The basic plot follows Michael Jackson as he befriends Marilyn Monroe who convinces him to come to a castle where she lives in Scotland. Once there we see the castle is inhabited by a cavalcade of impersonators such as The Three Stooges, Abraham Lincoln, Sammy Davis Jr., James Dean and Marilyn’s husband and daughter, Charlie Chaplin and Shirley Temple. I know it sounds stupid and yes, it’s very strange but it’s also kind of beautiful, touching and extremely funny.
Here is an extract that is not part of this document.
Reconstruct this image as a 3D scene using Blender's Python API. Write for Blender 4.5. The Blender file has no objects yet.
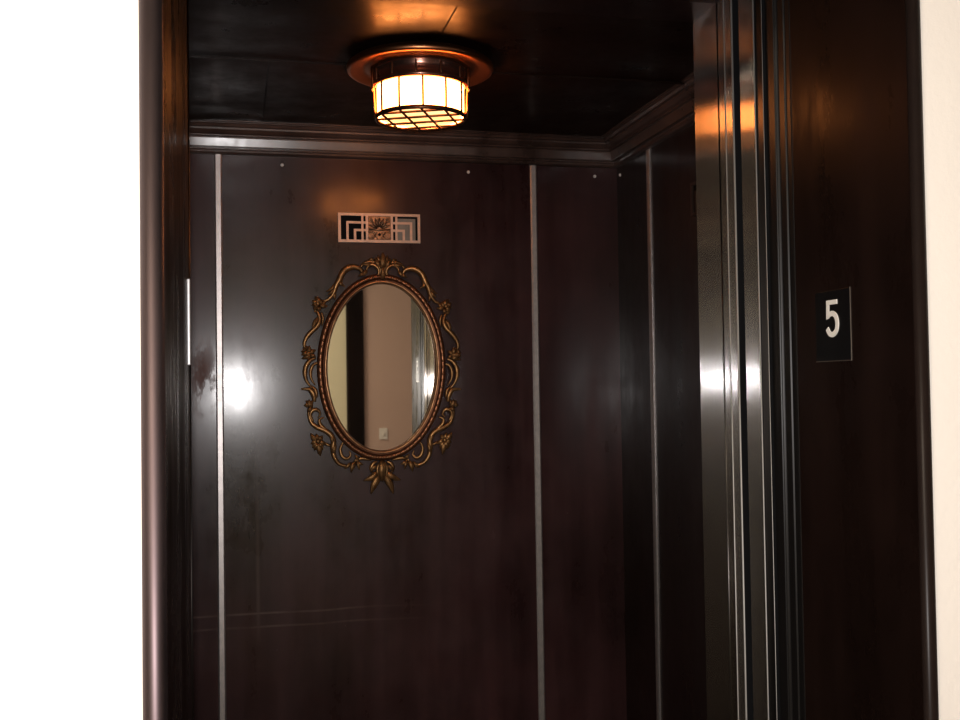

Shot on classic Super 35 mm “Mister Lonely” visually reminded me of the great insane epic films of the 1970’s like William Friedkin’s “Sorcerer” or Michael Cimino’s cautionary tale film “Heaven’s Gate.” I was also reminded of Werner Herzog’s “Fitzcarraldo” or “Aguirre, The Wrath of God” but I think that might be because Herzog co-stars in the film as a priest. In any case, the use of Super 35 coupled with the imagery Korine throws onscreen literally had me catching my breath a few times as what I was seeing was clearly new but felt so classic and cinematic. Images of flying nuns and a crew of celebrity impersonators herding sheep will forever be branded on my brain. I mean, where in life will you ever see Abe Lincoln cursing out James Deen for letting a sheep get by him? There’s also several scenes of striking beauty coupled with extreme sadness that I would ruin if I wrote of them here. I’ll just say you have to see the film and you’ll know exactly what I’m talking about.

Morton as Monroe is uncannily perfect in her gestures and voice plus, she’s smoking hot as Marilyn. And it’s her role that carries the film as it soon becomes obvious that this castle inhabited by impersonators is a sort of “Never Never Land” where these people can be themselves without the pressures of normality. However events unfold that force reality onto the group affecting their acute Peter Pan Syndrome in ways that will leave them forever changed.

Having touched greatness with his film “Gummo,” Korine became kind of lost after his so-so follow-up “Julien Donkey Boy.” There were rumors of a film he was making where he went around getting his a*s kicked by New York bouncers but when that never materialized, people wondered if Korine would ever be heard from again. Well thankfully he’s back and better than ever. “Mister Lonely” is an incredible film filled with indelible iconographic images that show just how much Korine has grown and changed over the years as well as touch back to the sometimes startling, yet less fully realized images in his earlier works. While the wait for “Mister Lonely” was a long one, the film is damn near a masterpiece. Let’s hope we don’t have to wait so long to see what Korine will do next.